MANCHESTER — The over that decided this match had nothing to do with the boy who made the history. Two no-balls, two free hits, twenty-nine runs. By the time Ravi Bishnoi’s 17th over ended, Jacob Bethell had turned a contest into a formality, and the record India’s teenager broke earlier in the evening had already become the answer to a trivia question rather than the story of the match.
Vaibhav Sooryavanshi walked out at Old Trafford on Saturday as India’s youngest international cricketer, 15 years and 99 days old, displacing a record Sachin Tendulkar had held for 36 years since his own Test debut against Pakistan at 16 years and 205 days. The number itself tells you almost nothing about what actually happened once he reached the middle. He faced ten balls. He hit two sixes. He scored 14. Jos Buttler stumped him off Will Jacks in the fifth over, and by the time England finished chasing India’s total of 190 for 7 with six balls in hand, the record-breaking debut had been reduced to a footnote in a chase that belonged entirely to someone else.

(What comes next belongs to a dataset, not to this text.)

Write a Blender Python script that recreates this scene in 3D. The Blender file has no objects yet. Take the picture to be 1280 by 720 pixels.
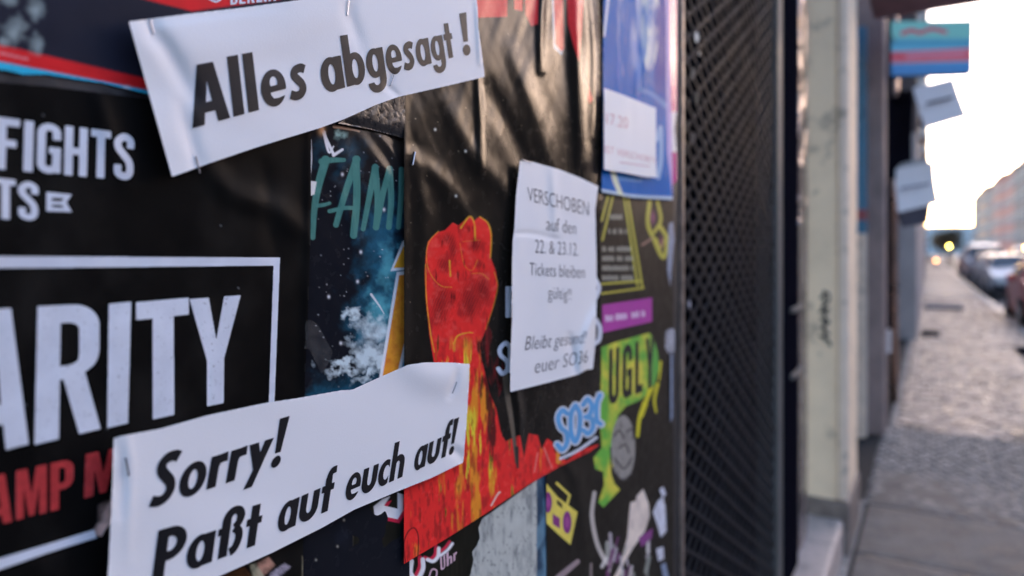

That inversion, a historic milestone rendered incidental by twenty minutes of someone else’s batting, is the actual story of this match, not the record itself. English cricket has spent two years building a reputation for chases that do not build tension so much as detonate it, and Bethell’s 76 not out off 46 balls was the latest demonstration. The 17th over was where the game actually turned. Bishnoi bowled two no-balls in succession, gifting Bethell two free hits he did not waste, both dispatched for six, and the over that should have cost India control of the run rate instead cost them the match. Twenty-nine runs from six deliveries is not a fluctuation. It is a collapse compressed into four minutes.
Sooryavanshi’s selection was never really in question by the time this tour started. He arrived carrying 776 runs from the 2026 Indian Premier League season at a strike rate of 237.3, the kind of number that makes a call-up feel less like a gamble than an overdue formality. What remained genuinely uncertain, and what English conditions were always going to test more honestly than an IPL highlight reel, was whether a batter built on power and IPL pitches could do anything at all against a moving ball in Manchester in July. Ten balls is not enough data to answer that question either way. Two sixes suggest the power travels. A stumping in the fifth over suggests the discipline required to survive an international attack is still being built in real time, under real scrutiny, with no more excuses available.

India captain Shreyas Iyer, whose own team had arrived at Old Trafford still absorbing the psychological cost of a historic series sweep, framed the debut in terms that had nothing to do with statistics. “He completely deserves to be in the squad,” Iyer said. “He’s someone who doesn’t take pressure at all.” It is the kind of line a captain says about a player he has decided to protect from the scoreline, and Sooryavanshi’s ten-ball cameo needed exactly that kind of protection, arriving as it did inside a defeat rather than alongside a win.
The defeat itself extends a run of results that has turned an already difficult UK tour into something closer to a crisis of form. India arrived in England having just been swept 2-0 by Ireland, the first time Ireland has beaten India in a series in any format, a result that ended a 33-month unbeaten run in T20I series play. Saturday’s match at Old Trafford was billed as India’s chance to reset after the opening fixture at Chester-le-Street was abandoned without a ball bowled. Instead, England now leads the five-match series 1-0, and the reset India needed did not arrive.
What Bethell’s innings exposed, more than any individual failure, is a bowling attack that could not hold its discipline in the exact over where discipline mattered most. Two no-balls inside a single over, at a stage of a T20 chase where the margin for error has essentially disappeared, is the kind of mistake that a struggling touring side cannot currently afford to make and, on the evidence of the last two matches, has not yet worked out how to stop making.
Whether Sooryavanshi gets another chance before this series ends, and whether India’s attack can find the control that deserted them in the 17th over, are separate questions the remaining three matches will have to answer. The record is permanent. Tendulkar’s 36 years as the youngest Indian international is now Sooryavanshi’s to hold for however long the next prodigy takes to arrive. Everything else about Saturday night, the stumping, the no-balls, the twenty-nine runs in an over, is still very much unresolved.